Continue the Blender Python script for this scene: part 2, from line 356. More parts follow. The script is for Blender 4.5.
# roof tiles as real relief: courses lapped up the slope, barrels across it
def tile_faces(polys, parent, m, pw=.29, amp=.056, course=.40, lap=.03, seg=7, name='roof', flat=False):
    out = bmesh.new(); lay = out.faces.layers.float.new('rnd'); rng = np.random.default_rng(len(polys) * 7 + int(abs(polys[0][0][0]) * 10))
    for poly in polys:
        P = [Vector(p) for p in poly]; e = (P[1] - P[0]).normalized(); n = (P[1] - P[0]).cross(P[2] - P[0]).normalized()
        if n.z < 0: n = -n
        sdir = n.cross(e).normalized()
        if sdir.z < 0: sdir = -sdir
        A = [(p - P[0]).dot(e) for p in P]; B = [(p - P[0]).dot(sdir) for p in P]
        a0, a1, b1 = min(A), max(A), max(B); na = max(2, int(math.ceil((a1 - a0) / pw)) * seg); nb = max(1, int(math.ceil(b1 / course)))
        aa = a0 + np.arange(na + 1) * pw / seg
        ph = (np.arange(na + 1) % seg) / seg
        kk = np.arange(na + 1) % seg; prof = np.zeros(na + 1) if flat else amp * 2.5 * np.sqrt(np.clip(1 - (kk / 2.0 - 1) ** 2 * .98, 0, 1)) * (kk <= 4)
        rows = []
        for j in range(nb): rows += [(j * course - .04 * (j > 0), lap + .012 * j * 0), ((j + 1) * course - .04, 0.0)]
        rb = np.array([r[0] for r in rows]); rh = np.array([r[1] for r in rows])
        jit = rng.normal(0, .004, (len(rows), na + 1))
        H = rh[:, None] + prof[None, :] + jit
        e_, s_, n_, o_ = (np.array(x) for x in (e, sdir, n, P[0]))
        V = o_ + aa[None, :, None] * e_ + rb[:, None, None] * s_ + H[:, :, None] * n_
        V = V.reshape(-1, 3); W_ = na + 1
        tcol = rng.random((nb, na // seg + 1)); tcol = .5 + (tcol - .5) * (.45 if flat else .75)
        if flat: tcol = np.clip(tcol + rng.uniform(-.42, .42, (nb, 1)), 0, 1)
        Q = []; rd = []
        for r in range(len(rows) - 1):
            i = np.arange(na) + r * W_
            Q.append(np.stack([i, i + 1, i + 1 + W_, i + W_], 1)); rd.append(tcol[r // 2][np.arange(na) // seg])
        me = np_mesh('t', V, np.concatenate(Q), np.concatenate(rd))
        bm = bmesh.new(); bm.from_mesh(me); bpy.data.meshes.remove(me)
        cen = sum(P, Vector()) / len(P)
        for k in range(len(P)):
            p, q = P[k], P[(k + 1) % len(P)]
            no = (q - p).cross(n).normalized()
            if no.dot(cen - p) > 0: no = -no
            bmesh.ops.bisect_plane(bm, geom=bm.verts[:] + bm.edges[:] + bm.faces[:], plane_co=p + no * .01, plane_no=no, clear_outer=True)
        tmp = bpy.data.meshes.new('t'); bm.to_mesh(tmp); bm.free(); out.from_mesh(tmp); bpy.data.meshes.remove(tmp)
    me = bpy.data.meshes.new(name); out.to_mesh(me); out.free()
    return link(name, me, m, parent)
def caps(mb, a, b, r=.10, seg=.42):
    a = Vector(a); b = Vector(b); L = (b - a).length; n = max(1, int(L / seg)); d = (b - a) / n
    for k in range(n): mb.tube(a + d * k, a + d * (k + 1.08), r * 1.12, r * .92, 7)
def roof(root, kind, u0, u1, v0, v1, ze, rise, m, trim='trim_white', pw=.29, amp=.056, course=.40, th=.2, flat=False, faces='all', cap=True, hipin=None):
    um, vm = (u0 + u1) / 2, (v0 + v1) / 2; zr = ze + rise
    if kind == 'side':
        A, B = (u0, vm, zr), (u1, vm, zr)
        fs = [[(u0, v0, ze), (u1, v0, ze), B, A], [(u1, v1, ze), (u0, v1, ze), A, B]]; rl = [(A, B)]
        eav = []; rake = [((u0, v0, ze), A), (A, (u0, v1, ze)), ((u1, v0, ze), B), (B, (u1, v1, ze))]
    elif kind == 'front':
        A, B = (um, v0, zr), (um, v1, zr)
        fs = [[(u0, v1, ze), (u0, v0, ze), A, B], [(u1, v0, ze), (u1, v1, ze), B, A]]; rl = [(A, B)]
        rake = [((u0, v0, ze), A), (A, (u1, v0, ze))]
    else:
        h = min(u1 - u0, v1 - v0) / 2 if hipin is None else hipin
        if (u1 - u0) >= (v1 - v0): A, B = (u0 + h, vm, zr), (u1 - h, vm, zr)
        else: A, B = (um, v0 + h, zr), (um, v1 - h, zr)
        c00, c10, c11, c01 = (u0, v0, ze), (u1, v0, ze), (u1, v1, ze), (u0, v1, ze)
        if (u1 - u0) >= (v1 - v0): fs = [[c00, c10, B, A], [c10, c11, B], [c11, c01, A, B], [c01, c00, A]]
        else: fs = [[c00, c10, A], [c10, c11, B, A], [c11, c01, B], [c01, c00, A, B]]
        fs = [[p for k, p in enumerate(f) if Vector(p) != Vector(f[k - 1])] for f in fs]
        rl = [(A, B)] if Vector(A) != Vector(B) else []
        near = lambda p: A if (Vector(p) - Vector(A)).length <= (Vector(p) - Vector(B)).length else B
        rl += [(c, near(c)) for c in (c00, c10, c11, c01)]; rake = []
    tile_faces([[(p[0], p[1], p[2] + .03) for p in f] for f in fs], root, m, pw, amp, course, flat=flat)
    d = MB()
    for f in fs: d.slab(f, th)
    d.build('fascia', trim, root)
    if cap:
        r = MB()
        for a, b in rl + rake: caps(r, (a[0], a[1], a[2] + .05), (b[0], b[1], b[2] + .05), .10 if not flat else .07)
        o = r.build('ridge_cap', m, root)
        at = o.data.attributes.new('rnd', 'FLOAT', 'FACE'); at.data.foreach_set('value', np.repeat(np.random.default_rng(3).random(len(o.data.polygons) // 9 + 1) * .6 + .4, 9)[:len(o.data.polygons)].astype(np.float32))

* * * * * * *

### TASK DETAILS:
Repeat the data exactly. Leave nothing out.

### EXERCISE SOLUTION:
Continue the Blender Python script for this scene: part 2, from line 356. More parts follow. The script is for Blender 4.5.
# roof tiles as real relief: courses lapped up the slope, barrels across it
def tile_faces(polys, parent, m, pw=.29, amp=.056, course=.40, lap=.03, seg=7, name='roof', flat=False):
    out = bmesh.new(); lay = out.faces.layers.float.new('rnd'); rng = np.random.default_rng(len(polys) * 7 + int(abs(polys[0][0][0]) * 10))
    for poly in polys:
        P = [Vector(p) for p in poly]; e = (P[1] - P[0]).normalized(); n = (P[1] - P[0]).cross(P[2] - P[0]).normalized()
        if n.z < 0: n = -n
        sdir = n.cross(e).normalized()
        if sdir.z < 0: sdir = -sdir
        A = [(p - P[0]).dot(e) for p in P]; B = [(p - P[0]).dot(sdir) for p in P]
        a0, a1, b1 = min(A), max(A), max(B); na = max(2, int(math.ceil((a1 - a0) / pw)) * seg); nb = max(1, int(math.ceil(b1 / course)))
        aa = a0 + np.arange(na + 1) * pw / seg
        ph = (np.arange(na + 1) % seg) / seg
        kk = np.arange(na + 1) % seg; prof = np.zeros(na + 1) if flat else amp * 2.5 * np.sqrt(np.clip(1 - (kk / 2.0 - 1) ** 2 * .98, 0, 1)) * (kk <= 4)
        rows = []
        for j in range(nb): rows += [(j * course - .04 * (j > 0), lap + .012 * j * 0), ((j + 1) * course - .04, 0.0)]
        rb = np.array([r[0] for r in rows]); rh = np.array([r[1] for r in rows])
        jit = rng.normal(0, .004, (len(rows), na + 1))
        H = rh[:, None] + prof[None, :] + jit
        e_, s_, n_, o_ = (np.array(x) for x in (e, sdir, n, P[0]))
        V = o_ + aa[None, :, None] * e_ + rb[:, None, None] * s_ + H[:, :, None] * n_
        V = V.reshape(-1, 3); W_ = na + 1
        tcol = rng.random((nb, na // seg + 1)); tcol = .5 + (tcol - .5) * (.45 if flat else .75)
        if flat: tcol = np.clip(tcol + rng.uniform(-.42, .42, (nb, 1)), 0, 1)
        Q = []; rd = []
        for r in range(len(rows) - 1):
            i = np.arange(na) + r * W_
            Q.append(np.stack([i, i + 1, i + 1 + W_, i + W_], 1)); rd.append(tcol[r // 2][np.arange(na) // seg])
        me = np_mesh('t', V, np.concatenate(Q), np.concatenate(rd))
        bm = bmesh.new(); bm.from_mesh(me); bpy.data.meshes.remove(me)
        cen = sum(P, Vector()) / len(P)
        for k in range(len(P)):
            p, q = P[k], P[(k + 1) % len(P)]
            no = (q - p).cross(n).normalized()
            if no.dot(cen - p) > 0: no = -no
            bmesh.ops.bisect_plane(bm, geom=bm.verts[:] + bm.edges[:] + bm.faces[:], plane_co=p + no * .01, plane_no=no, clear_outer=True)
        tmp = bpy.data.meshes.new('t'); bm.to_mesh(tmp); bm.free(); out.from_mesh(tmp); bpy.data.meshes.remove(tmp)
    me = bpy.data.meshes.new(name); out.to_mesh(me); out.free()
    return link(name, me, m, parent)
def caps(mb, a, b, r=.10, seg=.42):
    a = Vector(a); b = Vector(b); L = (b - a).length; n = max(1, int(L / seg)); d = (b - a) / n
    for k in range(n): mb.tube(a + d * k, a + d * (k + 1.08), r * 1.12, r * .92, 7)
def roof(root, kind, u0, u1, v0, v1, ze, rise, m, trim='trim_white', pw=.29, amp=.056, course=.40, th=.2, flat=False, faces='all', cap=True, hipin=None):
    um, vm = (u0 + u1) / 2, (v0 + v1) / 2; zr = ze + rise
    if kind == 'side':
        A, B = (u0, vm, zr), (u1, vm, zr)
        fs = [[(u0, v0, ze), (u1, v0, ze), B, A], [(u1, v1, ze), (u0, v1, ze), A, B]]; rl = [(A, B)]
        eav = []; rake = [((u0, v0, ze), A), (A, (u0, v1, ze)), ((u1, v0, ze), B), (B, (u1, v1, ze))]
    elif kind == 'front':
        A, B = (um, v0, zr), (um, v1, zr)
        fs = [[(u0, v1, ze), (u0, v0, ze), A, B], [(u1, v0, ze), (u1, v1, ze), B, A]]; rl = [(A, B)]
        rake = [((u0, v0, ze), A), (A, (u1, v0, ze))]
    else:
        h = min(u1 - u0, v1 - v0) / 2 if hipin is None else hipin
        if (u1 - u0) >= (v1 - v0): A, B = (u0 + h, vm, zr), (u1 - h, vm, zr)
        else: A, B = (um, v0 + h, zr), (um, v1 - h, zr)
        c00, c10, c11, c01 = (u0, v0, ze), (u1, v0, ze), (u1, v1, ze), (u0, v1, ze)
        if (u1 - u0) >= (v1 - v0): fs = [[c00, c10, B, A], [c10, c11, B], [c11, c01, A, B], [c01, c00, A]]
        else: fs = [[c00, c10, A], [c10, c11, B, A], [c11, c01, B], [c01, c00, A, B]]
        fs = [[p for k, p in enumerate(f) if Vector(p) != Vector(f[k - 1])] for f in fs]
        rl = [(A, B)] if Vector(A) != Vector(B) else []
        near = lambda p: A if (Vector(p) - Vector(A)).length <= (Vector(p) - Vector(B)).length else B
        rl += [(c, near(c)) for c in (c00, c10, c11, c01)]; rake = []
    tile_faces([[(p[0], p[1], p[2] + .03) for p in f] for f in fs], root, m, pw, amp, course, flat=flat)
    d = MB()
    for f in fs: d.slab(f, th)
    d.build('fascia', trim, root)
    if cap:
        r = MB()
        for a, b in rl + rake: caps(r, (a[0], a[1], a[2] + .05), (b[0], b[1], b[2] + .05), .10 if not flat else .07)
        o = r.build('ridge_cap', m, root)
        at = o.data.attributes.new('rnd', 'FLOAT', 'FACE'); at.data.foreach_set('value', np.repeat(np.random.default_rng(3).random(len(o.data.polygons) // 9 + 1) * .6 + .4, 9)[:len(o.data.polygons)].astype(np.float32))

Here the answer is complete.